Omicidio Litvinenko, Putin messo all’angolo. L’inchiesta britannica lo accusa: “La spia avvelenata su probabile ordine del presidente russo”

Aleksandr Litvinenko è stato ucciso “probabilmente” su ordine di Putin. Un’accusa che arriva dal Regno Unito nella conclusione dell’inchiesta sulla morte dell’ex agente segreto avvenuta nel 2006 a Londra. Secondo il “coroner” britannico Robert Owen (il magistrato che per la legge di questo paese ha il dovere di indagare su ogni morte “sospetta” al fine di accertarne le cause), i due killer che hanno ucciso la spia erano “molto probabilmente” agli ordini del servizio segreto russo.
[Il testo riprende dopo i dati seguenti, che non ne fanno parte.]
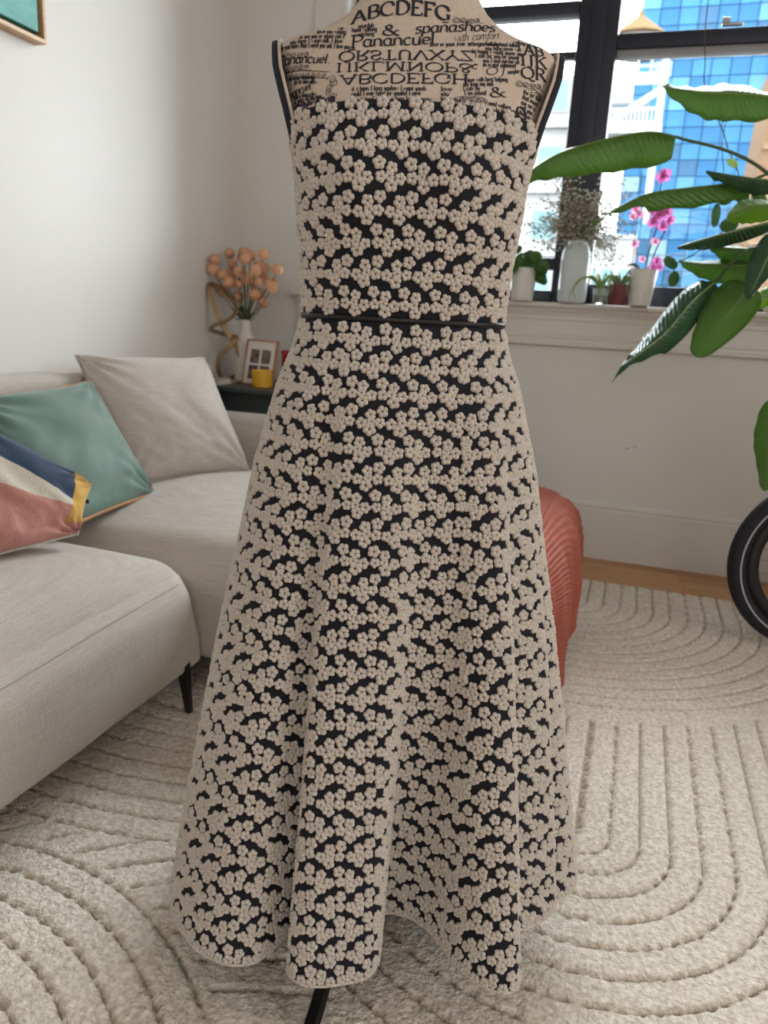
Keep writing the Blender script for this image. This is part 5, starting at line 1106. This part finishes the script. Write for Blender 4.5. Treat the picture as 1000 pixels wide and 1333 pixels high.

Va da sè che quel “molto probabilmente” fa finire l’accusa rivolta a Putin in una bolla di sapone. Anche perché l’incertezza del giudice britannico si rispecchia nella pochezza di prove propriamente dette. Al posto delle prove ci sono solamente indizi e ipotesi.

LA VICENDA
Litvinenko morì di avvelenamento poche settimane dopo essersi incontrato con due uomini russi in un hotel di Londra dove si era rifugiato. Le prove dell’incontro che ebbero nella sala da tè di un hotel di Grosvenor Square, tra l’ambasciata degli Stati Uniti e quella italiana, secondo il giudice sono schiaccianti: quel luogo è in seguito risultato pieno di tracce di polonio. Un tipo di “veleno” che ci si può procurare soltanto avendo accesso a una centrale nucleare: perciò, continua il rapporto, è verosimile che soltanto servizi segreti, militari o altri apparati di stati potessero procurarselo. Un’azione del genere, conclude il giudice, non sarebbe potuta accadere senza un’autorizzazione al massimo livello: impartita “probabilmente” da Nikolaj Patrushev, all’epoca capo del Fsb, il servizio segreto successore del Kgb dell’era sovietica, e dallo stesso Putin. Ma perché i russi avrebbero deciso di fare assassinare Litvinenko, a sua volta ex-agente del Kgb, emigrato in Gran Bretagna, paese di cui aveva preso la cittadinanza?

IL MOVENTE
Secondo il giudice, nonostante Litvinenko fosse in sostanza un “pesce” relativamente piccolo, la sua vicinanza con dissidenti russi già presenti a Londra, la sua provata collaborazione con lo spionaggio britannico e la possibilità che rivelasse qualcosa sui presunti legami tra dirigenti del Cremlino, la mafia russa e operazioni di corruzione, era diventata un elemento di crescente fastidio e preoccupazione per Mosca. Il movente decisivo, tuttavia, sarebbe stato quello di “mandare un segnale ad altri” nemico del potere russo: colpirne uno, secondo la nota massima, per “educarne” cento – o più. Mosca ha sempre negato il proprio coinvolgimento nella vicenda e continua a negarlo anche ora. Il Cremlino ha replicato immediatamente alle accuse: “La chiusura del caso Litvinenko avviene in modo illegittimo e avrà conseguenze sulle relazioni tra la Russia e il Regno Unito”.